When testing Rise of the Tomb Raider with Very High graphic detail, the M1 Max was able to generate 116 frames per second on average, compared to the Core i7’s 114 fps. The M1 Pro average was 79 fps, but that’s still above 60 fps.

On Hitman, the M1 Max had an average of 106 fps, the M1 Pro averaged 104 fps and the Core i7 average 103 fps.

The tests included a couple of other games and the Apple chips didn’t always win. The Core i7 came out solidly ahead in Shadow of the Tomb Raider, for example.
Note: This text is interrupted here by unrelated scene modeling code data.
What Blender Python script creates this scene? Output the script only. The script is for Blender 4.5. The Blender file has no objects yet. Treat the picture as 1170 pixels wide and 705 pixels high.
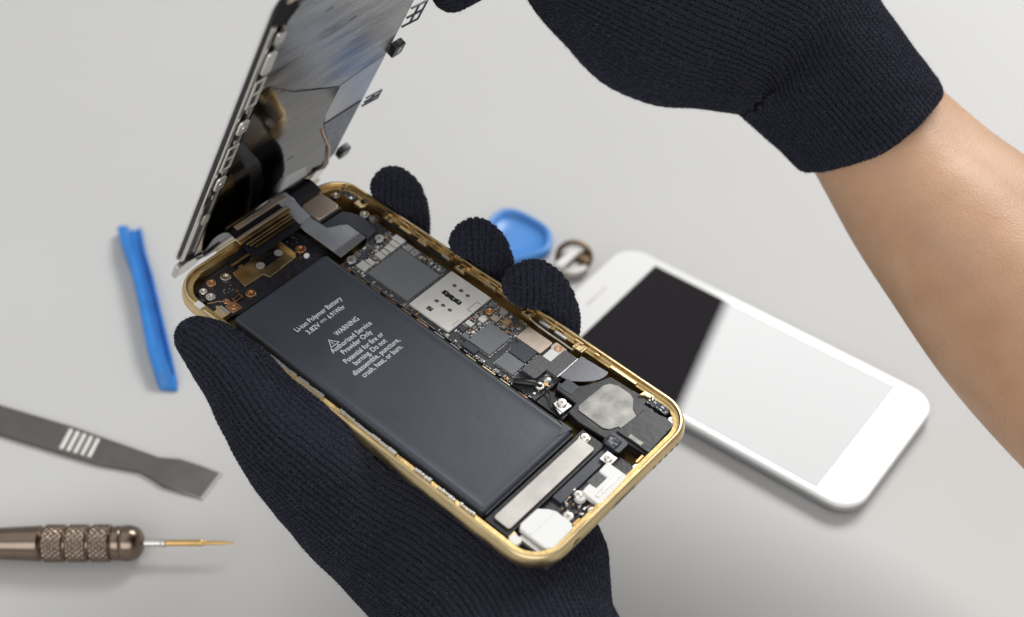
import bpy, bmesh, math, random
import numpy as np
from mathutils import Matrix, Vector
random.seed(7); rng=np.random.default_rng(7)
MM=0.001
SC=bpy.context.scene; COL=SC.collection
# ---------------------------------------------------------------- materials
def nodes(name):
    m=bpy.data.materials.new(name); m.use_nodes=True
    nt=m.node_tree; b=nt.nodes['Principled BSDF']; return m,nt,b
def mat(name,col,rough=.5,metal=0.,bump=0.,bscale=800.,var=0.,vscale=300.,rvar=0.,stretch=None,ior=None,sub=0.,coat=0.):
    m,nt,b=nodes(name); L=nt.links
    b.inputs['Base Color'].default_value=(*col,1); b.inputs['Roughness'].default_value=rough; b.inputs['Metallic'].default_value=metal
    if ior: b.inputs['IOR'].default_value=ior
    if coat: b.inputs['Coat Weight'].default_value=coat
    if sub: b.inputs['Subsurface Weight'].default_value=sub
    tc=nt.nodes.new('ShaderNodeTexCoord'); src=tc.outputs['Object']
    if stretch:
        mp=nt.nodes.new('ShaderNodeMapping'); mp.inputs['Scale'].default_value=stretch; L.new(src,mp.inputs['Vector']); src=mp.outputs['Vector']
    if var or rvar:
        n=nt.nodes.new('ShaderNodeTexNoise'); n.inputs['Scale'].default_value=vscale; n.inputs['Detail'].default_value=6; L.new(src,n.inputs['Vector'])
        if var:
            r=nt.nodes.new('ShaderNodeMapRange'); r.inputs['From Min'].default_value=.3; r.inputs['From Max'].default_value=.7
            r.inputs['To Min'].default_value=1-var; r.inputs['To Max'].default_value=1+var; L.new(n.outputs['Fac'],r.inputs['Value'])
            mx=nt.nodes.new('ShaderNodeVectorMath'); mx.operation='SCALE'; mx.inputs[0].default_value=col; L.new(r.outputs['Result'],mx.inputs['Scale']); L.new(mx.outputs['Vector'],b.inputs['Base Color'])
        if rvar:
            r=nt.nodes.new('ShaderNodeMapRange'); r.inputs['From Min'].default_value=.3; r.inputs['From Max'].default_value=.7
            r.inputs['To Min'].default_value=max(.02,rough-rvar); r.inputs['To Max'].default_value=rough+rvar; L.new(n.outputs['Fac'],r.inputs['Value']); L.new(r.outputs['Result'],b.inputs['Roughness'])
    if bump:
        n=nt.nodes.new('ShaderNodeTexNoise'); n.inputs['Scale'].default_value=bscale; n.inputs['Detail'].default_value=5; L.new(src,n.inputs['Vector'])
        bp=nt.nodes.new('ShaderNodeBump'); bp.inputs['Strength'].default_value=bump; bp.inputs['Distance'].default_value=.0004
        L.new(n.outputs['Fac'],bp.inputs['Height']); L.new(bp.outputs['Normal'],b.inputs['Normal'])
    return m
M={}
M['table']=mat('table_laminate',(.53,.526,.514),.55,bump=.06,bscale=900,var=.015,vscale=12)
M['gold']=mat('gold_anodised',(.72,.56,.31),.34,1,bump=.05,bscale=2500,var=.12,vscale=140,rvar=.08)
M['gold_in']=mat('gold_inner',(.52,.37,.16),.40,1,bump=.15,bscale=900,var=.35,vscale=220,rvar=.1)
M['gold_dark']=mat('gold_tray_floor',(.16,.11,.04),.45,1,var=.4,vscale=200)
M['battery']=mat('battery_film',(.040,.046,.060),.38,bump=.10,bscale=300,rvar=.05,vscale=60)
M['text']=mat('white_print',(.62,.64,.66),.6)
M['pcb']=mat('dark_circuit_board',(.014,.013,.018),.4,bump=.3,bscale=1500,var=.5,vscale=700)
M['pcb2']=mat('board_solder_mask',(.05,.052,.058),.4,bump=.5,bscale=2200,var=.6,vscale=1500)
M['black']=mat('black_plastic',(.005,.005,.008),.34,bump=.12,bscale=600)
M['blackflex']=mat('black_flex',(.038,.043,.056),.33,bump=.25,bscale=160)
M['greyflex']=mat('grey_flex',(.30,.315,.34),.36,metal=.3,bump=.12,bscale=250,var=.15,vscale=150)
M['greypatch']=mat('grey_label',(.12,.12,.125),.6,bump=.5,bscale=2500,var=.3,vscale=1500)
M['chip']=mat('chip_epoxy',(.17,.178,.19),.33,metal=.15,bump=.05,bscale=1500,rvar=.06,vscale=90)
M['chipdark']=mat('chip_dark',(.045,.052,.066),.34,bump=.06,bscale=1500)
M['steel']=mat('steel_shield',(.66,.64,.60),.30,1,bump=.06,bscale=500,var=.08,vscale=200,rvar=.08)
M['strip']=mat('matt_metal_strip',(.46,.44,.41),.5,.6,bump=.05,bscale=700,var=.12,vscale=150)
M['cream']=mat('cream_metal',(.60,.50,.41),.36,.75,bump=.1,bscale=700,var=.15,vscale=150)
M['sim']=mat('sim_cage_metal',(.80,.78,.74),.38,.65,bump=.08,bscale=600,var=.06,vscale=160)
M['patch']=mat('speaker_steel_patch',(.22,.215,.20),.42,.8,bump=.08,bscale=400,var=.35,vscale=230)
M['screw']=mat('screw_metal',(.66,.62,.57),.25,1)
M['copper']=mat('copper_pad',(.58,.33,.18),.35,1,var=.2,vscale=900)
M['white']=mat('white_plastic',(.76,.76,.74),.4,bump=.05,bscale=400,sub=.0)
M['silver']=mat('bright_solder',(.74,.73,.71),.28,1)
M['tan']=mat('tan_ceramic',(.30,.19,.10),.5,var=.3,vscale=900)
M['greycer']=mat('grey_ceramic',(.34,.33,.32),.45,.3,var=.3,vscale=900)
M['panel_steel']=mat('panel_back_plate',(.22,.222,.228),.27,1,bump=.16,bscale=170,var=.75,vscale=110,rvar=.10,stretch=(.30,1.5,1.))
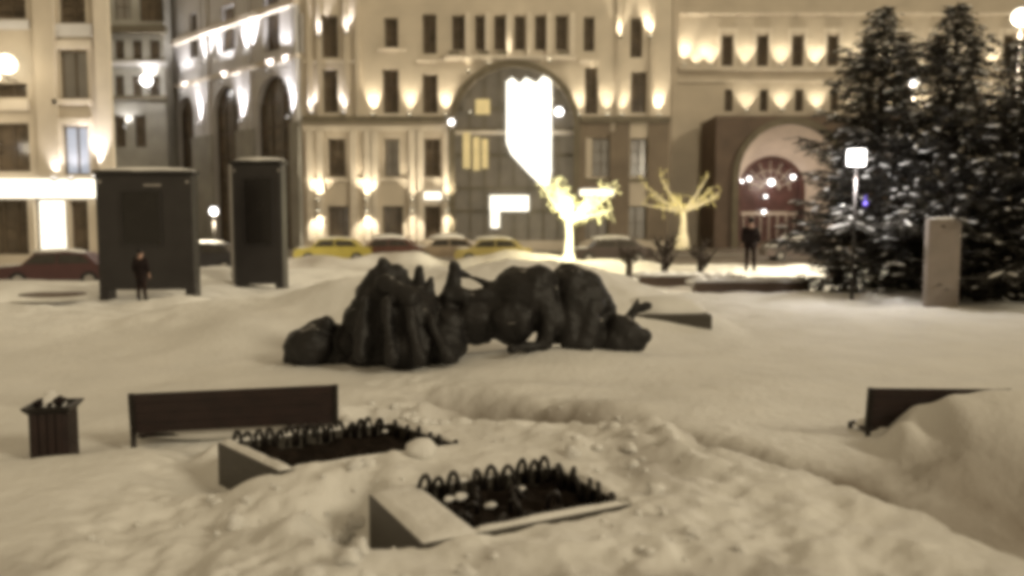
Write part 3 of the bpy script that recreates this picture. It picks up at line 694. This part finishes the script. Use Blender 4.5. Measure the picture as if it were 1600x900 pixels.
# ------------------------------------------------------------ dark stands
def stand(x0, x1, yt, yb, Y, rz, inner, label, rim):
    a = at(x0, yb, Y); b = at(x1, yb, Y); zt = at(x0, yt, Y).z; base = a.z
    W = (b.x - a.x) / 2; t = empty('display_stand', ((a.x + b.x) / 2, Y, base), rz); tag(t, label, 'stand')
    h = zt - base; mb = MB()
    mb.box((-W, 0, .22), (W, .55, h - .12)); body = mb.build('body', M['stand'], t, bevel=.03)
    mb = MB(); mb.box((-W, .02, -.5), (-W + .3, .53, .22)); mb.build('foot', M['stand'], t)
    mb = MB(); mb.box((W - .3, .02, -.5), (W, .53, .22)); mb.build('foot', M['stand'], t)
    mb = MB(); mb.box((-W - .06, -.08, h - .12), (W + .06, .62, h)); mb.build('top_cap', M['stand'], t, bevel=.02)
    mb = MB(); mb.ball((0, .27, h), 1, 26, sc3=(W * 1.04, .36, .11), jit=.05); mb.build('snow_cap', M['snowcap'], t, True)
    u0, u1, v0, v1 = inner
    X = lambda f: -W + 2 * W * f
    mb = MB(); mb.box((X(u0), -.02, h * v0), (X(u1), .0, h * v1)); mb.build('screen', M['screen'], t)
    if not rim:
        mb = MB(); mb.box((X(.50), -.014, h * .875), (X(.68), -.003, h * .892)); mb.build('header_strip', M['standtrim'], t)
    mb = MB()
    e = .05
    for (p, q) in (((X(u0) - e, -.05, h * v0 - e), (X(u0), -.003, h * v1 + e)), ((X(u1), -.05, h * v0 - e), (X(u1) + e, -.003, h * v1 + e)), ((X(u0), -.05, h * v1), (X(u1), -.003, h * v1 + e)), ((X(u0), -.05, h * v0 - e), (X(u1), -.003, h * v0))):
        mb.box(p, q)
    mb.build('screen_frame', M['stand'], t)
    if rim:
        mb = MB(); mb.box((-W - .10, -.02, .25), (-W - .004, .5, h - .13)); mb.build('side_rail', M['standtrim'], t)
    for (sx, f) in ((-1, .05), (1, .95)):
        mb = MB(); mb.tube([(X(f), -.012, h - .35), (X(f), .0, h - .35)], .05, 10); mb.build('bolt', M['standtrim'], t)
    return t
stand(157, 304, 266, 464, 25.5, R(3), (.27, .66, .42, .83), 'wide dark display stand with a black screen, behind the standing person', False)
stand(366, 444, 250, 454, 28.5, R(-4), (.24, .80, .36, .86), 'narrow dark display stand with pale left edge, right of the wide one', True)

# grey stele by the spruces
p = at(1472, 470, 21.5); t = empty('stone_stele', (p.x, 21.5, p.z), R(-8)); tag(t, 'grey brown upright stone slab standing in front of the spruces', 'stele')
hh = at(1472, 342, 21.5).z - p.z
mb = MB(); mb.box((-.40, 0, -.4), (.40, .28, hh)); mb.build('slab', M['stele'], t, bevel=.015)
mb = MB(); mb.box((-.30, -.006, hh * .35), (.26, .0, hh * .9)); mb.build('plaque', M['stele'], t)
mb = MB(); mb.ball((0, .14, hh), 1, 14, sc3=(.40, .15, .05), jit=.1); mb.build('snow_cap', M['snowcap'], t, True)

# snow topped granite block by the sculpture
p = at(1052, 520, 17.2); t = empty('granite_block', (p.x, 17.2, p.z), R(-2)); tag(t, 'long granite block under a mound of snow, right of the sculpture', 'block')
mb = MB(); mb.box((-1.05, 0, -.4), (.80, 1.2, .38)); mb.build('slab', M['granite'], t, bevel=.03)
mb = MB(); mb.ball((-.12, .68, .37), 1, 28, sc3=(.86, .56, .36), jit=.2); mb.build('snow_cap', M['snowcap'], t, True)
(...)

PCMag’s Tom Brant summed up the results with, “The answer to whether or not the M1 Pro and M1 Max are good for gaming is: ‘It depends on the game.’ That’s a significant triumph for Mac silicon, since it’s essentially the same answer to whether or not an Nvidia or AMD GPU in a Windows gaming laptop is good for gaming.”

Note that these tests were focused on the processor, not the display, buttons or trackpad in the 2021 MacBook Pro.

The Mac gaming elephant in the room

PCMag tested the games that it did mostly because there aren’t many graphically intensive titles for macOS. Gamers use PCs or consoles instead. Or these days maybe iPhones and iPads. It doesn’t matter that the latest MacBook Pro rivals the graphic power of a PlayStation 5, one has the games and one doesn’t.

But perhaps this will turn into a “build it and they will come” scenario. Now that Apple is making computers capable of top-tier gaming maybe developers will start offering the games to take advantage of it.